Source material:

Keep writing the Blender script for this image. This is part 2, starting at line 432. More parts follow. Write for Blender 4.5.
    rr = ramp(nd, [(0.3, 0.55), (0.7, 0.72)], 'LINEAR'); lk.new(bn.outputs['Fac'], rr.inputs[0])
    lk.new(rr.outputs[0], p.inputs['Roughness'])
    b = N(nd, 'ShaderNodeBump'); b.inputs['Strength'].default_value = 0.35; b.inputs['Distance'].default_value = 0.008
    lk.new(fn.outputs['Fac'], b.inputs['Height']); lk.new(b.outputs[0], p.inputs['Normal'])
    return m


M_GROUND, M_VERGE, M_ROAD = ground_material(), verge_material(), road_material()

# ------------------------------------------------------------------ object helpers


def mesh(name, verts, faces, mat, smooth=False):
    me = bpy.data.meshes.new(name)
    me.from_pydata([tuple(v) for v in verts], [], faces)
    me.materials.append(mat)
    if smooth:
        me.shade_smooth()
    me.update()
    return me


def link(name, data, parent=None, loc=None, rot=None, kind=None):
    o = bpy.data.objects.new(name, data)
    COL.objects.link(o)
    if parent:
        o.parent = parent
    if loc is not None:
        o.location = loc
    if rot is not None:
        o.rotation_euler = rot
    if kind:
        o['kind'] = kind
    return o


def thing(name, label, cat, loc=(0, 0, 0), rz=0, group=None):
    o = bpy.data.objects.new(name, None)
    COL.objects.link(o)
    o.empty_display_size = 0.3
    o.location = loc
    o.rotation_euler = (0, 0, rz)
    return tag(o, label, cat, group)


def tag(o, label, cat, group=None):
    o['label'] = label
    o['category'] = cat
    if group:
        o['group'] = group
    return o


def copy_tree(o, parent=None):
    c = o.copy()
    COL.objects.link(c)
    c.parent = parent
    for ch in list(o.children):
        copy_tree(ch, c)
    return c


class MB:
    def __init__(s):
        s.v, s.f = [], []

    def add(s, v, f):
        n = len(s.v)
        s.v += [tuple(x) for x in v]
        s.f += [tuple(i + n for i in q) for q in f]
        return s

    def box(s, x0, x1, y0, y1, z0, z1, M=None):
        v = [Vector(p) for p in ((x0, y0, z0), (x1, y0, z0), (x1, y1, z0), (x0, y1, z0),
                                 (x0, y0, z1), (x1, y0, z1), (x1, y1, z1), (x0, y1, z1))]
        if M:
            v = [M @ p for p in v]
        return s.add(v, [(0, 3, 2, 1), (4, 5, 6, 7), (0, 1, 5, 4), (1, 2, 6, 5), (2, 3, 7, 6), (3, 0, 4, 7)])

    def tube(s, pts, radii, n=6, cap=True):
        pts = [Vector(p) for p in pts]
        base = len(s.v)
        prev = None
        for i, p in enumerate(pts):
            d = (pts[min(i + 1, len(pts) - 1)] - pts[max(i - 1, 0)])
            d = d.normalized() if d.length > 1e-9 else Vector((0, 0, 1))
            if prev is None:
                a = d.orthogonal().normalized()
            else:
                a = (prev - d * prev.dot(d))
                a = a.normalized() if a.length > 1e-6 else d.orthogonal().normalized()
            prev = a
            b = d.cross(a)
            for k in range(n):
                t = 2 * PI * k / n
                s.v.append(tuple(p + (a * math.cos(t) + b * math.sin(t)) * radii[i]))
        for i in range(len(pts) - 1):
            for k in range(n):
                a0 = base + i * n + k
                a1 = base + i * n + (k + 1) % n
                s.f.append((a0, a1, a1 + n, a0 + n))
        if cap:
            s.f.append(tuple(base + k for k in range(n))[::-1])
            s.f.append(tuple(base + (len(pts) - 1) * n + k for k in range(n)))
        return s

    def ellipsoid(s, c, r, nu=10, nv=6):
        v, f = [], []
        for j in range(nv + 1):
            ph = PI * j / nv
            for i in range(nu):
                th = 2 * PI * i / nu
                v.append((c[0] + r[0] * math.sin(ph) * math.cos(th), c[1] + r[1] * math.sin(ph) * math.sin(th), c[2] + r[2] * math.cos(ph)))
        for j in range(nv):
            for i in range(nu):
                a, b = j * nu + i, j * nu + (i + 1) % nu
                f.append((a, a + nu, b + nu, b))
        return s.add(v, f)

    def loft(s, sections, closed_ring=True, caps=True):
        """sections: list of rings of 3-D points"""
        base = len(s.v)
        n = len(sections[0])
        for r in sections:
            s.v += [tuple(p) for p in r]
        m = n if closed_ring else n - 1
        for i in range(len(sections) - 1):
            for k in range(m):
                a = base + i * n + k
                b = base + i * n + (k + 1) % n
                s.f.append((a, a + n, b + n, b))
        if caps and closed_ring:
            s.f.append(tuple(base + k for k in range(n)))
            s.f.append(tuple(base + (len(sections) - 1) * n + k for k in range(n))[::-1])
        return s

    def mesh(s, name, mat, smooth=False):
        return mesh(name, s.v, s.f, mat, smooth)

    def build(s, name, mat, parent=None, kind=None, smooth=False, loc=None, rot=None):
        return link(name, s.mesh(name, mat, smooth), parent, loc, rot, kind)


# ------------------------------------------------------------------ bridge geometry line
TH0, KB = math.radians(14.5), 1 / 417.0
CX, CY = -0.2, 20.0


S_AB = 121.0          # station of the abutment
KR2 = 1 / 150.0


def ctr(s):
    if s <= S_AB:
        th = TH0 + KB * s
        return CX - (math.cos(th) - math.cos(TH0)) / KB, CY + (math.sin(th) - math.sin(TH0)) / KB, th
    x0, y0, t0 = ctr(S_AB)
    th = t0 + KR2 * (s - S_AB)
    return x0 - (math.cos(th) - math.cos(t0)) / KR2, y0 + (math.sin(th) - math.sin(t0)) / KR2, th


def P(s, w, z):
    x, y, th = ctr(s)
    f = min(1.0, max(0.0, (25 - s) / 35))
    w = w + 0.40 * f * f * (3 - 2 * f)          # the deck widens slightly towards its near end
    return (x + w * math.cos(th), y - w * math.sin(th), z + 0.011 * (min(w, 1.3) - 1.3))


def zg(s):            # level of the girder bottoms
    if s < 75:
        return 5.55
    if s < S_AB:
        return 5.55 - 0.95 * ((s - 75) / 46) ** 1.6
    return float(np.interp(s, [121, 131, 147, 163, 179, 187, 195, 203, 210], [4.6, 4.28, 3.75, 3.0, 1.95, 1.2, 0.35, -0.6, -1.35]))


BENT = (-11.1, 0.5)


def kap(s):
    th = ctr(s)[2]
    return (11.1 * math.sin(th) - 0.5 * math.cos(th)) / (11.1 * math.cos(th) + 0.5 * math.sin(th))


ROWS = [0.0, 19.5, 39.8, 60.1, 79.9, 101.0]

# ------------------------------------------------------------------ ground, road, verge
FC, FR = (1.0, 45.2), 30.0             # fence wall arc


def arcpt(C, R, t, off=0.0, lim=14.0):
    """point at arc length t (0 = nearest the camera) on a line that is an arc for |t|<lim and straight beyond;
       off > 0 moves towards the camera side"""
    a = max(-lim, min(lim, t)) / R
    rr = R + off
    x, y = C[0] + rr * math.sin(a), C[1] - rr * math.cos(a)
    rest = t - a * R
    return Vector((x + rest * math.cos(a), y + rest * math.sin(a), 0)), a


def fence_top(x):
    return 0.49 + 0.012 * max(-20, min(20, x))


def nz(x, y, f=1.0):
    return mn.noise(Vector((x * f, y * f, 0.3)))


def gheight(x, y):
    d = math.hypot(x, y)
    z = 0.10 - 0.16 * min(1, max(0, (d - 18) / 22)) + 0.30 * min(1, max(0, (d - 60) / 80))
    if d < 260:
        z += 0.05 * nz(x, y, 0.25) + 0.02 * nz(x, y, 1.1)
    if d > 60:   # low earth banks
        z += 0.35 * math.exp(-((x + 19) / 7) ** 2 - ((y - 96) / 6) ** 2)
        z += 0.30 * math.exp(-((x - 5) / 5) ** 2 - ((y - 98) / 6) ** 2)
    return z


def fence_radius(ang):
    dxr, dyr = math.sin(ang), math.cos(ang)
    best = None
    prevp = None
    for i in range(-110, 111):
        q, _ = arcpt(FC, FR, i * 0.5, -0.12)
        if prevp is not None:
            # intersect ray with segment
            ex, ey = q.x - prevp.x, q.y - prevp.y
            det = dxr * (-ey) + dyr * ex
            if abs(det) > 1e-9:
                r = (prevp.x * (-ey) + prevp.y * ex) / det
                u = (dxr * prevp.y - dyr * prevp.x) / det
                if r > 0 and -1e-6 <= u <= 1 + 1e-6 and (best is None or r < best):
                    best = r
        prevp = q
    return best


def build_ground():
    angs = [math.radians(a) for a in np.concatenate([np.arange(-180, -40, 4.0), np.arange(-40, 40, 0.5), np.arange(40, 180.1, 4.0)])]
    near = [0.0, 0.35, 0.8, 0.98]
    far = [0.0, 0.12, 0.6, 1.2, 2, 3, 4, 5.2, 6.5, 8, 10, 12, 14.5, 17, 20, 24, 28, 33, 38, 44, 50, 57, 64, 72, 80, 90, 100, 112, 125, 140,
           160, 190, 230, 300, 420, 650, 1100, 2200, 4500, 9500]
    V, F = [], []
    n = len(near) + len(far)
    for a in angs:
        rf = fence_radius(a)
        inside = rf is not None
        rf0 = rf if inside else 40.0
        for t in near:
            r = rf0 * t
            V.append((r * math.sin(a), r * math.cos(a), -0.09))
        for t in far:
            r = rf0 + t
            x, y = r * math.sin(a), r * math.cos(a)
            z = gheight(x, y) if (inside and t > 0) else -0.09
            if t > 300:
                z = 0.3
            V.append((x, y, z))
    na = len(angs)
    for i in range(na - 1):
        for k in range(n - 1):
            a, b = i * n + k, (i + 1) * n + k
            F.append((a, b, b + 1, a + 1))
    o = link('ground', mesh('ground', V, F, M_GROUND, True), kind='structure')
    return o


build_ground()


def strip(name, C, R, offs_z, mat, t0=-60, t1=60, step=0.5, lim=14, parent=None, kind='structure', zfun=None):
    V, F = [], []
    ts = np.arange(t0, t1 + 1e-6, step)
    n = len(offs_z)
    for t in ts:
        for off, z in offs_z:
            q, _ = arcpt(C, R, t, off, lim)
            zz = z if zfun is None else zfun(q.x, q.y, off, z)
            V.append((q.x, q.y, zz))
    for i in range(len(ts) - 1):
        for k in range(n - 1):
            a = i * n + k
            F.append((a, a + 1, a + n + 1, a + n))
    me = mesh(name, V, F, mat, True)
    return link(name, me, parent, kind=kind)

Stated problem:
Restate the listing exactly, starting at its first line and ending at the line where "M_GROUND, M_VERGE, M_ROAD" occurs; include both and no other lines.

Written reply:
Keep writing the Blender script for this image. This is part 2, starting at line 432. More parts follow. Write for Blender 4.5.
    rr = ramp(nd, [(0.3, 0.55), (0.7, 0.72)], 'LINEAR'); lk.new(bn.outputs['Fac'], rr.inputs[0])
    lk.new(rr.outputs[0], p.inputs['Roughness'])
    b = N(nd, 'ShaderNodeBump'); b.inputs['Strength'].default_value = 0.35; b.inputs['Distance'].default_value = 0.008
    lk.new(fn.outputs['Fac'], b.inputs['Height']); lk.new(b.outputs[0], p.inputs['Normal'])
    return m


M_GROUND, M_VERGE, M_ROAD = ground_material(), verge_material(), road_material()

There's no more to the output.